Durante estas Navidades en muchas ciudades españolas han proliferado los mercadillos de juguetes antiguos. Me comenta una amiga que vive en Barcelona, los tenderetes que están instalados al lado de la catedral. Se pueden contemplar caballos de cartón, peponas con sus mofletes rojos y miradas pícaras. Carritos de madera que arrastran burritos de cartón, cacharritos de hojalata que hicieron las delicias de nuestras madres y un sin fin de curiosidades donde se ve, se admira y se contemplan los juguetes que hicieron felices a los niños que fuimos.

Recuerdo una exposición itinerante que pudimos admirar en Cáceres, hace algunos años y que bajo el lema Jugando, jugando, hacemos historia , recogía la colección del pintor Mariano Ballester, que fue recopilando a lo largo de su vida.

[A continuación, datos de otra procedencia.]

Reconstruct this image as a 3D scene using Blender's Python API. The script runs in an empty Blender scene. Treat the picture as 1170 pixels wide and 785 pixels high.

Juguetes de niños ricos y otros humildes, sencillos, pero todos con un pasado para recordar de pequeñas manos que los acariciaron o maltrataron. Y de los ojos ávidos de mirar e imaginar por debajo de las caritas de cartón celuloide o china; de los cuerpecillos de plomo y hojalata, mil aventuras fantásticas para vivirlas soñándolas. Y esta era precisamente la magia de los juguetes antiguos, que nosotros, los niños de entonces, podíamos dar rienda suelta a nuestra fantasía.

Ahora es fácil de comprobar que los juguetes han dejado de ser inocentes y pasivos, sólo móviles en los recintos mágicos de nuestra fantasía para transformarse en pequeños robots perfectos. Los juguetes han sido siempre seres inmóviles, que esperaban quietos en un mundo maravilloso que nosotros podíamos descubrir o abrir con la llave de nuestra fantasía.

No hacían nada y hacían todo, según fuese nuestra capacidad para soñar. Se me ha ocurrido comentar esto, en estas fechas maravillosas para los niños y que nosotros los adultos podíamos hacer perfectas, regalando juguetes sencillos: para que los pequeños puedan otra vez volver a soñar.